The next year, the IRA was able to repeat the same operation against another British coal ship, the St. Bedan, bound from Glasgow to Derry. The 1,250 BRT Bedan, built in Clyde and also launched in 1972, was owned by J & A Gardner & Co. Ltd. of Glasgow. On February 23 1982, the ship was at anchor off Derry, awaiting the tide to proceed upstream.

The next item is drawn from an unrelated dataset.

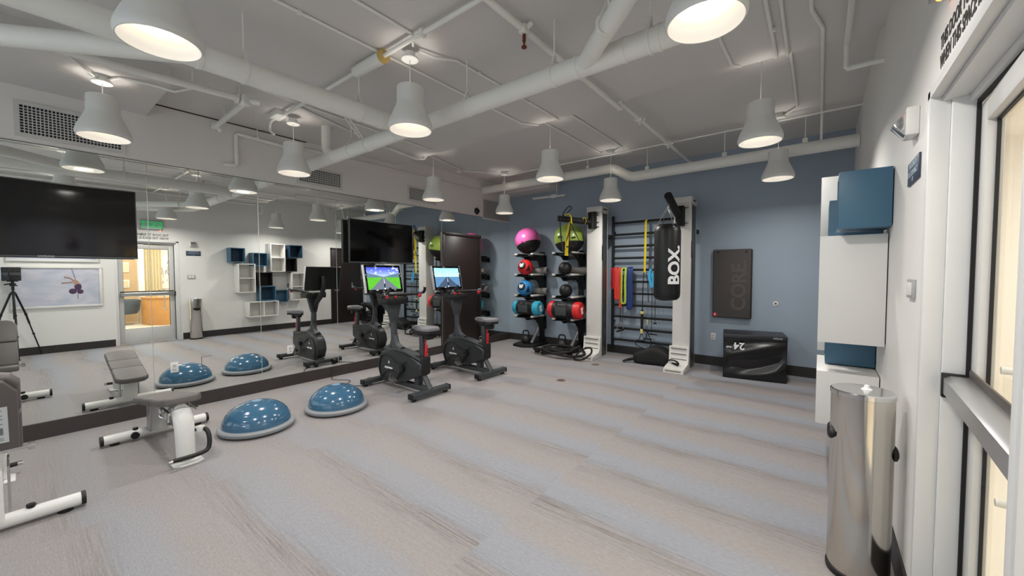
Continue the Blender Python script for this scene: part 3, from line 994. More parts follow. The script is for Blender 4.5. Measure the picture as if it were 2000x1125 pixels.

This time the IRA boarding party was composed of 12 members. The attack was again launched from the pilot boat based at Moville, and after the explosions, the cargo vessel sank on her starboard side in some 15 meters of water. She was raised and scrapped by November 1982. The lifeboat with the crewmembers was towed in the same way that in the case of Nellie M.

Aftermath

One of the unexpected consequences triggered by the bombings was the debate in the Oireachtas about the dispute with the United Kingdom on the legal jurisdiction over the waterways in Northern Ireland. Indeed, the salvage of the Nellie M was conducted by an Irish company, and her wreckage was sold to an Irish ship owner, who refurbished the ship under the name of Ellie. The coal ship was subsequently bought by several companies. She was lengthened by seven meters and renamed Trimix . Since 2000 she is managed by a Columbian company after being rechristened Dove. The St. Bedan was instead declared a constructive loss and scrapped at Liverpool.

The IRA discontinued these attacks; this fact strongly suggests that the authorities redoubled their vigilance on the Irish side of the Lough, from where the seaborne assaults were launched. These measures apparently prevented further activity. A bigger naval target was hit by the IRA several years later (1990), when a number of volunteers managed to board the RFA Fort Victoria at anchor near Belfast, shortly after her launching. They planted two large bombs in her engine room. One of the devices exploded, damaging her considerably; the second one was successfully defused.